Titus Curtilius Mancia was a Roman senator, who held several offices in the emperor's service during the middle of the first century. He was suffect consul in the nundinium of November-December 55 as the colleague of Gnaeus Cornelius Lentulus Gaetulicus. No other senator with his gentilicium is known, so Mancia seems to have been a homo novus.
His origins are not known for sure; however, there are several indications that he came from the Gallia Narbonensis. At this time several senators from this province, probably due to the influence of the advisor of Nero, Sextus Afranius Burrus. In addition, his daughter married Gnaeus Domitius Lucanus, a member of the Narbonensischen aristocracy. His granddaughter, Domitia Lucilla Major, was through her eponymous daughter grandmother of the emperor Marcus Aurelius.

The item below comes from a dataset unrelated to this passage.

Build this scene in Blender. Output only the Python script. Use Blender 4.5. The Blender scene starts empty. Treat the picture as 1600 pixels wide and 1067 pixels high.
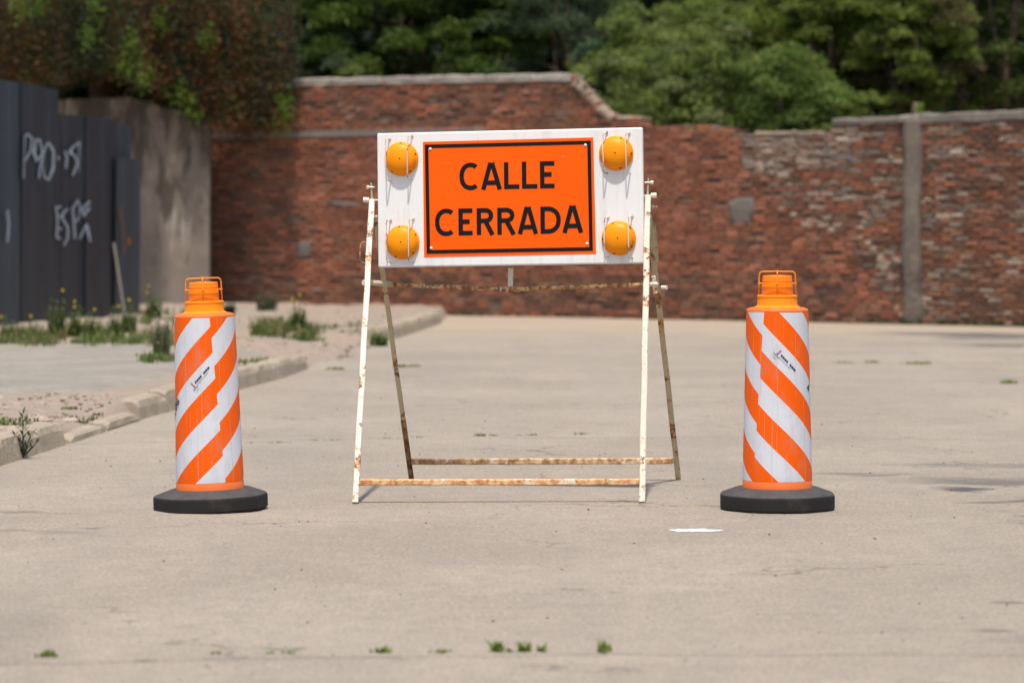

Details of Mancia's life are known only after his consulate. According to the ancient writer Phlegon of Tralles he was governor of the imperial province of Germania Superior by the year 56 as the successor of Lucius Antistius Vetus. He still held this office in the year 58, for Tacitus attests that his colleague in Germania Inferior, Lucius Duvius Avitus, asked him this year for military support for the campaign against the Ampsivarii. Mancia appears to have agreed to Duvius' request and campaigned with an army beyond the Rhine. It is not known when Mancia resigned the governorship; he possibly remained in Germania Superior until the appointment of Publius Sulpicius Scribonius Proculus, in the year 63.